[OpenAFS] AFS namei file servers, SAN, any issues elsewhere? We've had some. Can AFS _cause_ SAN issues?

Jason Edgecombe jason@rampaginggeek.com
Thu, 20 Mar 2008 18:01:10 -0400


Yes. We only have one fibre channel HBA and one fibre channel disk pack, 
a Sun StorEdge 3511 expansion tray with SATA disks.

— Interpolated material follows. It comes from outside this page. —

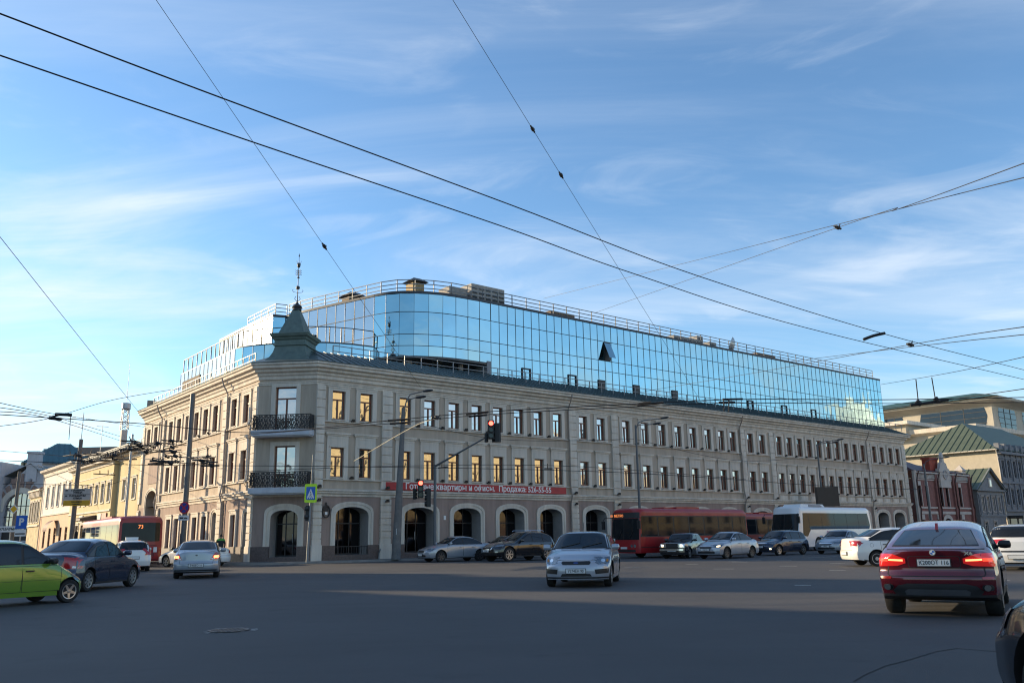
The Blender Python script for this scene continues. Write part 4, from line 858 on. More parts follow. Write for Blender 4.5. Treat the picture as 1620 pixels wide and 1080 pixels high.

For what it's worth, we just tested 1.4.6 inode fileserver (nologging 
ufs) on an old-style direct-attached SCSI disk pack and saw similar 
sluggish vos performance to what we saw on our SAN disk pack running the 
1.4.1-inode fileserver.

Jason

Kim Kimball wrote:
> Thanks, Jason.
>
> Is the hardware the same as what you tested last year?
>
> Kim
>
>
> Jason Edgecombe wrote:
>> Is this what you need?
>>
>>   PKGINST:  SUNWsan
>>      NAME:  SAN Foundation Kit
>>  CATEGORY:  system
>>      ARCH:  sparc
>>   VERSION:  1.0
>>   BASEDIR:  /
>>    VENDOR:  Sun Microsystems, Inc.
>>      DESC:  This package provides a support for the SAN Foundation Kit.
>>    PSTAMP:  sanserve-a20031029172438
>>  INSTDATE:  Jan 15 2008 10:37
>>   HOTLINE:  Please contact your local service provider
>>    STATUS:  completely installed
>>     FILES:       22 installed pathnames
>>                   4 shared pathnames
>>                   1 linked files
>>                  11 directories
>>                   2 executables
>>                 239 blocks used (approx)
>>
>>
>> Running Solaris 9 09/05HW Sparc with Sun SAN foundation.
>>
>> Jason
>>
>> Kim Kimball wrote:
>>> Hi Jason,
>>>
>>> Thanks!
>>>
>>> Can you tell me which flavor of SAN you're using?
>>>
>>> Kim
>>>
>>>
>>> Jason Edgecombe wrote:
>>>> Robert Banz wrote:
>>>>>
>>>>>
>>>>> AFS can't really cause "san issues" in that it's just another 
>>>>> application using your filesystem.  In some cases, it can be quite 
>>>>> a heavy user of such, but since its only interacting through the 
>>>>> fs, its not going to know anything about your underlying storage 
>>>>> fabric, or have any way of targeting it for any more badness than 
>>>>> any other filesystem user.
>>>>>
>>>>> One of the big differences that would effect the filesystem IO 
>>>>> load that occurred between 1.4.1 & 1.4.6 was the removal functions 
>>>>> that made copious fsync operations.  These operations were called 
>>>>> in fileserver/volserver functions that modified various in-volume 
>>>>> structures, specifically file creations and deletions, and would 
>>>>> lead to rather underwhelming performance when doing vos restores, 
>>>>> deleting, or copying large file trees.  In many configurations, 
>>>>> this causes the OS to pass on a call to the underlying storage to 
>>>>> verify that all changes written have been written to *disk*, 
>>>>> causing the storage controller to flush its write cache.  Since 
>>>>> this defeats many of the benefits (wrt I/O scheduling) on your 
>>>>> storage hardware of having a cache, this could lead to overloaded 
>>>>> storage.
>>>>>
>>>>> Some storage devices have the option to ignore these calls from 
>>>>> devices, assuming your write cache is reliable.
>>>>>
>>>>> Under UFS, I would suggest that you'd be running in 'logging' mode 
>>>>> when using the namei fileserver on Solaris, as yes, fsck is rather 
>>>>> horrible to run.  Performance on reasonably recent versions of ZFS 
>>>>> were quite acceptable as well.
>>>>
>>>> I can confirm Robert's observations. I recently tested openafs 
>>>> 1.4.1 inode vs 1.4.6 namei on solaris 9 sparc with a Sun Storedge 
>>>> 3511 Expansion tray fibre channel device. The difference is 
>>>> stagerring with vos move and such. We have been using the 1.4.6 
>>>> namei config on a SAN for a few months now with no issues.